Según comentaría Ernesto Talvi años más tarde, no fue que Mujica cambiara a Uruguay, sino que Uruguay cambió a Mujica.
Pero continuó siendo extraordinariamente popular y la cara más visible del mayor sector político. En las elecciones de 2024, ya con Mujica fuera de las listas, el MPP y la 609 obtuvieron nueve de los 16 senadores del Frente Amplio y 36 de sus 48 diputados. Será la guardia pretoriana del futuro presidente Yamandú Orsi.
Hace unos días Mujica, de 89 años, anunció en Búsqueda que se está muriendo. ¿Qué deja como herencia, además de un montón de cargos públicos para los militantes del sector político que encabezó y enalteció?
Su legado pasa más que nada por su forma austera y sencilla de ver, decir y vivir las cosas; pero, sobre todo y ante todo, por su prédica a favor de la tolerancia y las libertades democráticas, en un mundo corrompido por el consumismo y muchas veces partido por el odio.

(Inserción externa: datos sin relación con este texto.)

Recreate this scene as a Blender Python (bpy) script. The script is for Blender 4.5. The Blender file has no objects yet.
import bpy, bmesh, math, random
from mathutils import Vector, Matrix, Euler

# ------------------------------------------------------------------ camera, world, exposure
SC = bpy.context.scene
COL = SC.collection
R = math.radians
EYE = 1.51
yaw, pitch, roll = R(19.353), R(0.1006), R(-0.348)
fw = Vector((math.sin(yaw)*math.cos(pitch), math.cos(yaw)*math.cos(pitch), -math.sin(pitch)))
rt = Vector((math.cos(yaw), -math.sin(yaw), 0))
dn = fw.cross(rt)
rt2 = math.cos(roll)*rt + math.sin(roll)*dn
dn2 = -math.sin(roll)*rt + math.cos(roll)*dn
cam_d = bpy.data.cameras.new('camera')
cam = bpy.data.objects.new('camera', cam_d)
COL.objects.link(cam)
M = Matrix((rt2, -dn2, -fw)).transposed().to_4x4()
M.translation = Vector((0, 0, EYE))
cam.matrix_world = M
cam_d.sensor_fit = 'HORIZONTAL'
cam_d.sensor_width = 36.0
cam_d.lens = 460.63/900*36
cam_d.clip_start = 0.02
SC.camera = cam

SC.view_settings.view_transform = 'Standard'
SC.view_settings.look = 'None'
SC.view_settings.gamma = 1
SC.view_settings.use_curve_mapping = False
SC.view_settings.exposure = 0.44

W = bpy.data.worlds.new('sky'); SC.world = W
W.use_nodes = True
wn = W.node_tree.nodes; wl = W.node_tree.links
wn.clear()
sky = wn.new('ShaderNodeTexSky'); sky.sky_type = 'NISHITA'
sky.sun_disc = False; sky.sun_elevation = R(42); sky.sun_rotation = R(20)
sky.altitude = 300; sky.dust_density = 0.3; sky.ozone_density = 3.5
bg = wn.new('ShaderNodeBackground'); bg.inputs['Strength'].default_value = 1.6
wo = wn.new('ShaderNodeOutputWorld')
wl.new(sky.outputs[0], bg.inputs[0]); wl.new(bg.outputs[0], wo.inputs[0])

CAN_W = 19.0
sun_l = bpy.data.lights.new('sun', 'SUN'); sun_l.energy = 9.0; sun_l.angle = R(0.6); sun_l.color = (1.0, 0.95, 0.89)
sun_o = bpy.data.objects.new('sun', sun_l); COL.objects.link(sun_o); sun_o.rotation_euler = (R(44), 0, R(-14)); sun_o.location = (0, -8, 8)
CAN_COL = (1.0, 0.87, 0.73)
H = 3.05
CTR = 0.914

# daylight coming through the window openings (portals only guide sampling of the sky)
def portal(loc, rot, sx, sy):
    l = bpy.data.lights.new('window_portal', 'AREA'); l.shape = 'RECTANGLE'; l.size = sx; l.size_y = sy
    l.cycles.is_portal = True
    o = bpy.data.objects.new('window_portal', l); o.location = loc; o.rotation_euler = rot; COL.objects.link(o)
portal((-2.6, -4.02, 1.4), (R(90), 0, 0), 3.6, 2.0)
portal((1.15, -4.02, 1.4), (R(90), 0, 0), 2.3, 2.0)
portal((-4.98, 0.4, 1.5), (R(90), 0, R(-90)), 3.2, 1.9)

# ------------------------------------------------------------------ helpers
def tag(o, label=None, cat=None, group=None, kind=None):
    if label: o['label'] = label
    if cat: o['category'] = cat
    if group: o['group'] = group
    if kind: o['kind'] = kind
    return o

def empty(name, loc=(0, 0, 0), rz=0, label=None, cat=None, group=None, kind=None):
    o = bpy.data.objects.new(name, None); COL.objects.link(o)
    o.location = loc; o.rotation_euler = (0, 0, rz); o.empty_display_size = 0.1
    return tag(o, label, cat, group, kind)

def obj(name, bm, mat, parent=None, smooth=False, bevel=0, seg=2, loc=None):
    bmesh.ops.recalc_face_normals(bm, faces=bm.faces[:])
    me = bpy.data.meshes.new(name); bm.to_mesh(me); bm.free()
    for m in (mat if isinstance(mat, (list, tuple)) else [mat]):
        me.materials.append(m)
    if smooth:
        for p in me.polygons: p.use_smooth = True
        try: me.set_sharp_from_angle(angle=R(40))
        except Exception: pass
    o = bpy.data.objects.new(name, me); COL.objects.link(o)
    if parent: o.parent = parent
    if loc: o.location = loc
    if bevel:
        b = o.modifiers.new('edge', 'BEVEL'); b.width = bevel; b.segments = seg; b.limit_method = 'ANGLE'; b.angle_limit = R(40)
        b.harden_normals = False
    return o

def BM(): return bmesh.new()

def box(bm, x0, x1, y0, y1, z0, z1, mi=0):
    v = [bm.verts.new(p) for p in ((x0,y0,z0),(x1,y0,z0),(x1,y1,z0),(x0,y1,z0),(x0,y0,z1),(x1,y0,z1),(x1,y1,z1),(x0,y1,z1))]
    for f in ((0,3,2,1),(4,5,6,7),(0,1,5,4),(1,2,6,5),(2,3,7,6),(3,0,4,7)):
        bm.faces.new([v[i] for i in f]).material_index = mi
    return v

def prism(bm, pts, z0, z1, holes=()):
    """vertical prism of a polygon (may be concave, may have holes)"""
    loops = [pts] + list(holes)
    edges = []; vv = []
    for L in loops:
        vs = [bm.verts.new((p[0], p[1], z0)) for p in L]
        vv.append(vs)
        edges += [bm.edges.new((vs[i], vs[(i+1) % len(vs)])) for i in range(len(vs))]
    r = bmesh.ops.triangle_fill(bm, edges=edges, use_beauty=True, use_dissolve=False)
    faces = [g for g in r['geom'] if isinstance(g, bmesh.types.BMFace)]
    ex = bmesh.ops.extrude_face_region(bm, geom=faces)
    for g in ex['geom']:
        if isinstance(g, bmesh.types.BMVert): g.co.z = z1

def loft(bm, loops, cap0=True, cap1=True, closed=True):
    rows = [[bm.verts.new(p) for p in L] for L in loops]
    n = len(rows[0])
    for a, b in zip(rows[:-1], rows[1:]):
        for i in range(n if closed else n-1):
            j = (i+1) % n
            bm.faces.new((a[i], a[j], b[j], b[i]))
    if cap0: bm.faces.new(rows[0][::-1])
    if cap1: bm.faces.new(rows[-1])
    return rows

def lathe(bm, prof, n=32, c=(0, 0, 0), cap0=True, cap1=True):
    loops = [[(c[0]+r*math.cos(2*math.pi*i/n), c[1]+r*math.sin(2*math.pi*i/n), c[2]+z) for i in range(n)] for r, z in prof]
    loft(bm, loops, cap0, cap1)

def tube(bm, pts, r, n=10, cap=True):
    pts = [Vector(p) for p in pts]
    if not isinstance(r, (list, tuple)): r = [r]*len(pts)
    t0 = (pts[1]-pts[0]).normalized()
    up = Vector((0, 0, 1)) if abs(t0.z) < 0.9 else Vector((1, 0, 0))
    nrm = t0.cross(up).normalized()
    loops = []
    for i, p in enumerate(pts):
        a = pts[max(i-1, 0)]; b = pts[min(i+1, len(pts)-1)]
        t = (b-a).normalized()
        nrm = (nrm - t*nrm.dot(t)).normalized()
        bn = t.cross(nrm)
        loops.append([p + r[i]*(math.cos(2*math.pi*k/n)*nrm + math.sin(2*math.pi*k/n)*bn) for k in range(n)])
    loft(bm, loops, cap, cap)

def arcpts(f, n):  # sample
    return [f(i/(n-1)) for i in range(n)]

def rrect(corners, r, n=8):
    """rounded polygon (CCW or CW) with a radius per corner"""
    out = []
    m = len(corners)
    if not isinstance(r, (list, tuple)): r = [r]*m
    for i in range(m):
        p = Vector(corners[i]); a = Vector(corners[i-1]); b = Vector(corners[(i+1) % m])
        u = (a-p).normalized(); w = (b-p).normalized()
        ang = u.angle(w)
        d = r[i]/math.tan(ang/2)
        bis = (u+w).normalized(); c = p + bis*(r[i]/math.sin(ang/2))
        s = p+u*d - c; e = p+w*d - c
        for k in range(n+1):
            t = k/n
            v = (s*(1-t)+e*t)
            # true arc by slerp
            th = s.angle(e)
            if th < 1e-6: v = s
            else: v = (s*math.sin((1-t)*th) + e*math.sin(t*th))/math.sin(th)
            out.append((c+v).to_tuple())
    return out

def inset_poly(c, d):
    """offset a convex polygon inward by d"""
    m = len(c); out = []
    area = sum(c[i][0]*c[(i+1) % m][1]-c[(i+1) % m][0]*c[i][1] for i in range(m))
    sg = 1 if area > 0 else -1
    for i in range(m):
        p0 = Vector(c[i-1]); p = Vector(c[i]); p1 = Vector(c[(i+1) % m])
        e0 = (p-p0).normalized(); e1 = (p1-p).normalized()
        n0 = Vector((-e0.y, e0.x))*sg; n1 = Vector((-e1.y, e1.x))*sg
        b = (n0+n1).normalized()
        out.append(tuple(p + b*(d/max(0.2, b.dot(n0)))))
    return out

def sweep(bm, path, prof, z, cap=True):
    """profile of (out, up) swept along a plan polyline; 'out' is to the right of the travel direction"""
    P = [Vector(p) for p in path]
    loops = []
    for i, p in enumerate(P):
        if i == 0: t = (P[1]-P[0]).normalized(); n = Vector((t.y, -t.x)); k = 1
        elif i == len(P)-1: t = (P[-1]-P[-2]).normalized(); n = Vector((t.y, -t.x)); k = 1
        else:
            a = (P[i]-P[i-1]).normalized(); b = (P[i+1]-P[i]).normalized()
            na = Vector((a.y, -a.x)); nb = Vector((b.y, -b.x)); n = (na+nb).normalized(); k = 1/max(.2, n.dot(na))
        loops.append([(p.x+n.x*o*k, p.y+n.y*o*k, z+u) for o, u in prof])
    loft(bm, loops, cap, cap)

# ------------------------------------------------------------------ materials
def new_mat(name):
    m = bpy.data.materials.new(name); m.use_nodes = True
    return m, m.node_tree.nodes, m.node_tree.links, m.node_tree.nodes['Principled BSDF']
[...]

“El odio no sirve para nada, solo para amargarte la vida”, dijo el 7 de enero a periodistas de Búsqueda, a modo testamentario. “(Los viejos tupamaros) no somos lo mismo que fuimos hace 40 o 50 años. La historia pasa para todos y la vida nos enseña a todos (…)”. Mujica reivindica la democracia y dice que no la valoró en su juventud, tiempos en los que lideró junto con otras personas la guerrilla tupamara, y que eso fue una equivocación. “No hay nada como la democracia. Yo de joven no pensé así, es cierto. Me equivoqué. Pero hoy me bato por eso. No es la sociedad perfecta: es la mejor posible”.